Can you restate the lines of the entries below, word for word, from the first one through the line that includes "COL = scn.collection"?
— BEGIN —
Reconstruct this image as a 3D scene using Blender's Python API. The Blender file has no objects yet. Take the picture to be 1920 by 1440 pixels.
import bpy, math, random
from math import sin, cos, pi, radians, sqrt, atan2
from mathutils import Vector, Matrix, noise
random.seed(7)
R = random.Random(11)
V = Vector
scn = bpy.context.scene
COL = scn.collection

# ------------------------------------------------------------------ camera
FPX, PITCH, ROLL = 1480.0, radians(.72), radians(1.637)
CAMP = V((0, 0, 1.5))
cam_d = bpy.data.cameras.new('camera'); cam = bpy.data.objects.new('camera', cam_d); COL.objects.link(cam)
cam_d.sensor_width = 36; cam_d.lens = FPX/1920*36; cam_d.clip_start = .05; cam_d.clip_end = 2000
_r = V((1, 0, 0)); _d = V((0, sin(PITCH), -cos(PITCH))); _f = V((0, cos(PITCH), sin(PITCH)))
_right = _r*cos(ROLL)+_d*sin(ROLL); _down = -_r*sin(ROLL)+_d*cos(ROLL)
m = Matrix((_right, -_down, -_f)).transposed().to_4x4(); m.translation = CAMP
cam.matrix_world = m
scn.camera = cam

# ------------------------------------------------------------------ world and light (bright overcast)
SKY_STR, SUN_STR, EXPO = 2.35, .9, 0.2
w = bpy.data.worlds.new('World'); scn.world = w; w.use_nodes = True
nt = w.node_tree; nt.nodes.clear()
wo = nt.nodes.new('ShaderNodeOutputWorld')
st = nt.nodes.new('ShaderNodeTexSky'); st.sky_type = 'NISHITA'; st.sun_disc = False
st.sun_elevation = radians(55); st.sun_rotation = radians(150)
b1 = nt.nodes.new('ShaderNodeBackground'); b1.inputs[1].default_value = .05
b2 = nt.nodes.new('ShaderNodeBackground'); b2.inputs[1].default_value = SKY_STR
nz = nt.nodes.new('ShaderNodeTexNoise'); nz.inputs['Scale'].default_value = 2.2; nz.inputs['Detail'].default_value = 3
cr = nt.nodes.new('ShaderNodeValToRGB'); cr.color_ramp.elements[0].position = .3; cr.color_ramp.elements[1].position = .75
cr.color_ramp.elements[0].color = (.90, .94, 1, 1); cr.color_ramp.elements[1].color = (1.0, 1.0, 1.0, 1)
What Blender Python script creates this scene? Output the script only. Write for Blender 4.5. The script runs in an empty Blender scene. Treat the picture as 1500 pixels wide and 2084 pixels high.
— END —
Exercise response.
Reconstruct this image as a 3D scene using Blender's Python API. The Blender file has no objects yet. Take the picture to be 1920 by 1440 pixels.
import bpy, math, random
from math import sin, cos, pi, radians, sqrt, atan2
from mathutils import Vector, Matrix, noise
random.seed(7)
R = random.Random(11)
V = Vector
scn = bpy.context.scene
COL = scn.collection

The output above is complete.